▶ [INSTRUCTIONS TO FOLLOW] Without copying any pictures, restate exactly the lines from the start of the records through the line containing "link('lead_panel', pm, dome, rot=(0, 0, R(a)))".

▶ [MATERIAL FOR THE TASK]

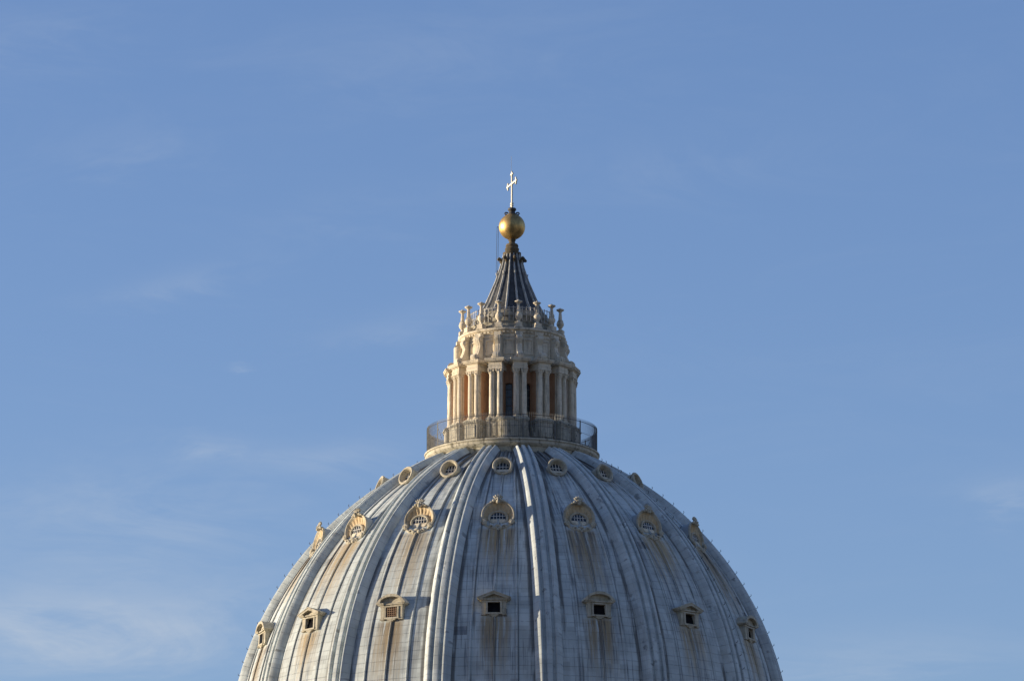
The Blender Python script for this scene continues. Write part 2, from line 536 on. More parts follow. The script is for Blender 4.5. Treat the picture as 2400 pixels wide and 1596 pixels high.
def panel_mesh():
    mb = MB()
    seams = (-4.75, 0.0, 4.75)
    rows = []
    uvm, uvb = [], []
    for j in range(NV + 1):
        t = T0 + (T1 - T0) * j / NV
        r, z = skin(t)
        nr, nz = cos(t), sin(t)
        us = []                                    # (metres across, height)
        edge = R(11.25) * r
        marks = [R(s) * r for s in seams]
        W, H = 0.11, 0.13
        prev = -edge
        for mk in marks:
            for q in range(4):
                us.append((prev + (mk - W - prev) * q / 4, 0))
            us += [(mk - W, 0), (mk - W * 0.8, H * 0.8), (mk - W * 0.3, H), (mk + W * 0.3, H), (mk + W * 0.8, H * 0.8)]
            prev = mk + W
        for q in range(5):
            us.append((prev + (edge - prev) * q / 4, 0))
        row = []
        for u_, h_ in us:
            a = u_ / r
            rr, zz = r + h_ * nr, z + h_ * nz
            mb.v.append((rr * sin(a), -rr * cos(a), zz))
            uvm.append((u_, RHO * t))
            uvb.append((math.degrees(a) / 11.25, t))
            row.append(len(mb.v) - 1)
        rows.append(row)
    for j in range(NV):
        A, B = rows[j], rows[j + 1]
        for i in range(len(A) - 1):
            mb.f.append((A[i], A[i + 1], B[i + 1], B[i]))
            mb.mi.append(0)
    mb.uv = {'metric': uvm, 'bay': uvb}
    return mb.mesh('lead_panel', LEAD, 25)


pm = panel_mesh()
for a in BAY:
    link('lead_panel', pm, dome, rot=(0, 0, R(a)))


def rib_mesh():
    half = [(1.32, -0.05), (1.30, 0.08), (1.20, 0.24), (1.04, 0.46), (0.90, 0.62), (0.78, 0.69), (0.67, 0.68), (0.62, 0.62),
            (0.60, 0.42), (0.29, 0.40), (0.27, 0.60), (0.21, 0.68), (0.0, 0.70)]
    prof = [(-x, h) for x, h in half] + [(x, h) for x, h in reversed(half[:-1])]
    mb = MB()
    uvm, uvb, rows = [], [], []
    for j in range(NV + 1):
        t = T0 + (R(65.2) - T0) * j / NV
        s = 1.0 - 0.26 * max(0.0, (t - R(15)) / R(50))
        row = []
        for x, h in prof:
            r, z = skin(t, h * (0.8 + 0.2 * s) + 0.03)
            # a rib keeps parallel sides: offset across, not by angle
            px, py = x * s, -math.sqrt(max(r * r - (x * s) ** 2, 0.01))
            mb.v.append((px, py, z))
            uvm.append((x + h * 0.4, RHO * t))
            uvb.append((x / 1.3, t))
            row.append(len(mb.v) - 1)
        rows.append(row)
    for j in range(NV):
        A, B = rows[j], rows[j + 1]
        for i in range(len(A) - 1):
            mb.f.append((A[i], A[i + 1], B[i + 1], B[i]))
            mb.mi.append(0)
    mb.uv = {'metric': uvm, 'bay': uvb}
    return mb.mesh('rib', LEADR, 28)


hk = MB()
hk.tube([(0, 0, 0), (0, -0.24, 0.03), (0, -0.27, 0.16)], 0.028, 5)
hook = hk.mesh('iron_hook', DIRON)
rm = rib_mesh()
for a in RIB:
    o = link('rib', rm, dome, rot=(0, 0, R(a)))
    if min(abs(norm(a) - q) for q in (52.45, 74.95, -82.55)) < 1:
        for i in range(24):                    # small iron hooks up the edge of the rib
            t = R(10 + i * 2.3)
            r, z = skin(t, 0.66)
            link('iron_hook', hook, o, (0.70 * (1.0 - 0.26 * max(0.0, (t - R(15)) / R(50))), -r, z), (-t, 0, 0))


# --- row 1: round oculus dormers
def oculus():
    f_ = MB()
    f_.lathe([(0.98, 2.2), (0.98, 0.16), (1.05, 0.14), (1.06, 0.02), (1.0, -0.06), (0.86, -0.06), (0.82, 0.0), (0.80, 0.10), (0.68, 0.60), (0.68, 0.9)],
             36, axis='y')
    s_ = MB()
    pts = [(0.70 * cos(R(q)), 0.70 * sin(R(q))) for q in range(190, 351, 16)]
    s_.side_prism([(0.10, -0.66), (0.62, -0.10), (0.80, -0.10), (0.80, -0.66)], -0.60, 0.60)
    gl = MB()
    gl.lathe([(0.72, 0.62), (0.001, 0.62)], 28, axis='y')
    b_ = MB()
    for x in (-0.33, 0.0, 0.33):
        h = math.sqrt(0.69 ** 2 - x * x)
        b_.box(x - 0.03, x + 0.03, 0.54, 0.60, -0.12, h)
    b_.box(-0.67, 0.67, 0.545, 0.595, 0.13, 0.19)
    return (f_.mesh('round_window', WSTONE), s_.mesh('sill', STONE), gl.mesh('window_glass', GLASS), b_.mesh('glazing_bars', WHITE))


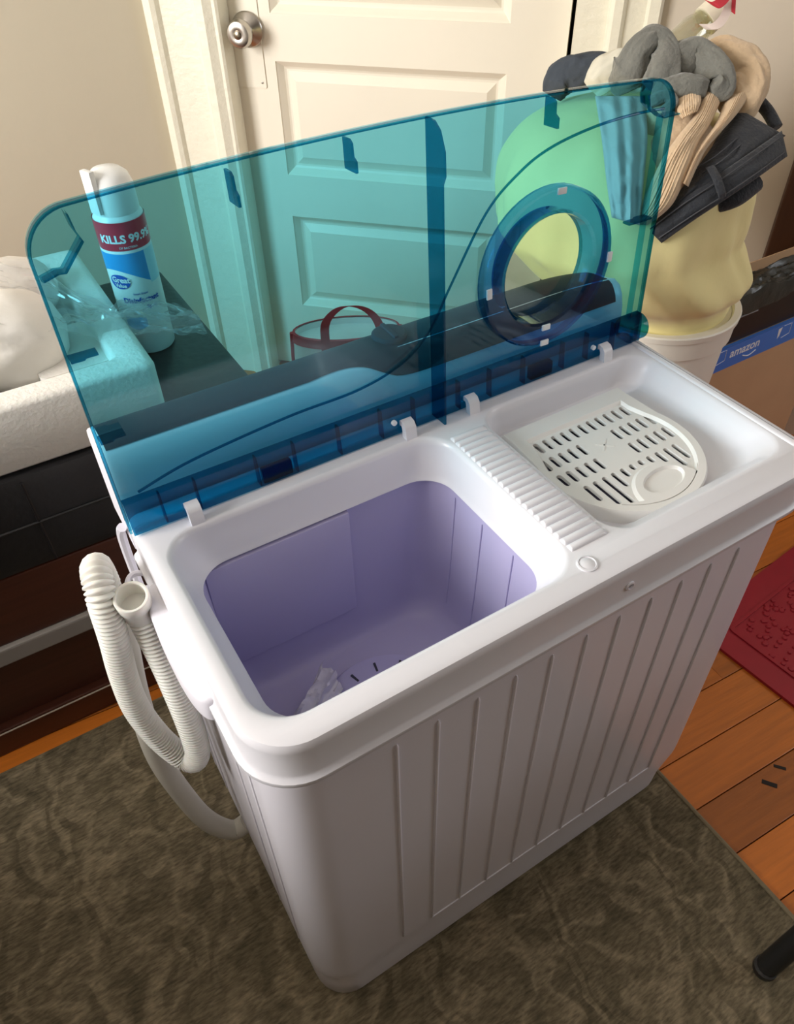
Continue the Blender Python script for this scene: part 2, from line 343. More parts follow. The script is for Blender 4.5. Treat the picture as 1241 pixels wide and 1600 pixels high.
MB().tube([(0.570, -1.59, 0.005), (0.570, 0.547, 0.005)], 0.0036, 8).build('bound_edge', mat('rug_binding', srgb(128, 116, 92), 0.9, bump=0.5, bscale=200), rug)
MATM = mat('red_rubber_mat', srgb(150, 22, 40), 0.42, var=0.12, vscale=20)
def matloc(x, y): # mat frame turned slightly
    a = math.radians(-2.0); return (0.822 + x*math.cos(a) - y*math.sin(a), 0.187 + x*math.sin(a) + y*math.cos(a))
mt = empty('door_mat', (0.822, 0.187, 0)); mt.rotation_euler = (0, 0, math.radians(5.0)); tag(mt, 'dark red embossed mat on the wooden floor right of the machine', 'mat')
MB().plate([rr(0, 0.75, -0.46, 0, 0.012, n=3)], 0.0, 0.006).build('mat_base', MATM, mt, smooth=30)
for (i0, hh) in ((0.045, .0025), (0.125, .0025)):
    MB().plate([rr(i0, 0.75-i0, -0.46+i0, -i0, 0.008, n=2), rr(i0+.006, 0.75-i0-.006, -0.46+i0+.006, -i0-.006, 0.006, n=2)[::-1]], 0.006, 0.006+hh).build('raised_border', MATM, mt, smooth=0)
scr = MB()
for k in range(950):
    x = random.uniform(.055, .695); y = -random.uniform(.055, .405)
    if .12 < x < .63 and -.34 < y < -.12: continue
    r = random.uniform(.0035, .0065); a = random.uniform(0, PI)
    scr.lathe([(r, .006), (r*.7, .0085), (0, .009)], 7, (x, y, 0))
o = scr.build('embossed_relief', MATM, mt); o['kind'] = 'stuff'

# ------------------------------------------------------------------ washing machine
WM = empty('washing_machine', (0, 0, 0))
tag(WM, 'white portable twin-tub washing machine with raised clear blue lid', 'washing machine')
def z(v): return ZD + v
# body
def bl(dx, dyf, zz, r=0.042): return rr(0.006+min(dx, 0.004), 0.594-dx, 0.006+dyf, 0.358, (r, r, 0.012, 0.012), zz, 8)
body = MB().loft([bl(0.004, 0.004, z(-0.036)), bl(0.002, 0.002, z(-0.046)), bl(0.0, 0.0, z(-0.055)), bl(0.0, 0.0, z(-0.075)), bl(0.0, 0.0, z(-0.515)), bl(0.0, 0.0005, z(-0.530)),
     bl(0.005, 0.002, z(-0.548)), bl(0.016, 0.002, z(-0.565)), bl(0.020, 0.002, z(-0.575)), bl(0.021, 0.003, 0.013), bl(0.026, 0.008, 0.0075)], True, False, True).build('body', WHITE, WM, smooth=40)
# raised ribs on the front panel
rib = MB().tube([(0, 0, z(-0.076)), (0, 0, z(-0.080)), (0, 0, z(-0.30)), (0, 0, z(-0.512)), (0, 0, z(-0.516))], [0.0005, 0.0017, 0.0017, 0.0017, 0.0005], 10).build('front_rib', WHITE, WM)
rib.location = (0.1106, 0.0056, 0)
for i in range(1, 11): share(rib, 'front_rib', (0.1106 + 0.03984*i, 0.0056, 0))
MB().tube([(0.1106 + .04, 0.0062, z(-0.5165)), (0.1106+.03984*10, 0.0062, z(-0.5165))], 0.0013, 6).build('front_panel_line', WHITE, WM)
# ribs on the left side panel
sr = MB().tube([(0.0062, 0, z(-0.076)), (0.0062, 0, z(-0.080)), (0.0062, 0, z(-0.512)), (0.0062, 0, z(-0.516))], [0.0006, 0.0018, 0.0018, 0.0006], 8).build('side_rib', WHITE, WM)
sr.location = (0, 0.07, 0)
for yy in (0.12, 0.29, 0.33): share(sr, 'side_rib', (0, yy, 0))
# feet
ft = MB().lathe([(0.013, 0.0063), (0.014, 0.0085), (0.014, 0.013)], 16).build('foot', BLACK, WM); ft.location = (0.06, 0.06, 0)
for xy in ((0.54, 0.06), (0.06, 0.31), (0.54, 0.31)): share(ft, 'foot', (*xy, 0))
# top cover: skirt + deck with two openings
def ol(i, zz, n=10): return rr(0.0+i, 0.6-i, 0.0+i, 0.287, (0.046-i, 0.046-i, 0.006, 0.006), zz, n)
cov = MB()
OUT = [ol(0.006, z(0.0)), ol(0.0025, z(-0.0012)), ol(0.0006, z(-0.0045)), ol(0.0, z(-0.009)), ol(0.0, z(-0.038)), ol(-0.0012, z(-0.0405)), ol(-0.0042, z(-0.043)), ol(-0.0046, z(-0.0465)), ol(-0.003, z(-0.049)), ol(0.004, z(-0.050))]
cov.loft(OUT)
WO = (0.0135, 0.309, 0.0215, 0.2475)
def wl_(i, zz, r=0.036): return rr(WO[0]+i, WO[1]-i, WO[2]+i, WO[3]-i, max(r-i*0.3, .01), zz, 10)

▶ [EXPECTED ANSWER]
The Blender Python script for this scene continues. Write part 2, from line 536 on. More parts follow. The script is for Blender 4.5. Treat the picture as 2400 pixels wide and 1596 pixels high.
def panel_mesh():
    mb = MB()
    seams = (-4.75, 0.0, 4.75)
    rows = []
    uvm, uvb = [], []
    for j in range(NV + 1):
        t = T0 + (T1 - T0) * j / NV
        r, z = skin(t)
        nr, nz = cos(t), sin(t)
        us = []                                    # (metres across, height)
        edge = R(11.25) * r
        marks = [R(s) * r for s in seams]
        W, H = 0.11, 0.13
        prev = -edge
        for mk in marks:
            for q in range(4):
                us.append((prev + (mk - W - prev) * q / 4, 0))
            us += [(mk - W, 0), (mk - W * 0.8, H * 0.8), (mk - W * 0.3, H), (mk + W * 0.3, H), (mk + W * 0.8, H * 0.8)]
            prev = mk + W
        for q in range(5):
            us.append((prev + (edge - prev) * q / 4, 0))
        row = []
        for u_, h_ in us:
            a = u_ / r
            rr, zz = r + h_ * nr, z + h_ * nz
            mb.v.append((rr * sin(a), -rr * cos(a), zz))
            uvm.append((u_, RHO * t))
            uvb.append((math.degrees(a) / 11.25, t))
            row.append(len(mb.v) - 1)
        rows.append(row)
    for j in range(NV):
        A, B = rows[j], rows[j + 1]
        for i in range(len(A) - 1):
            mb.f.append((A[i], A[i + 1], B[i + 1], B[i]))
            mb.mi.append(0)
    mb.uv = {'metric': uvm, 'bay': uvb}
    return mb.mesh('lead_panel', LEAD, 25)


pm = panel_mesh()
for a in BAY:
    link('lead_panel', pm, dome, rot=(0, 0, R(a)))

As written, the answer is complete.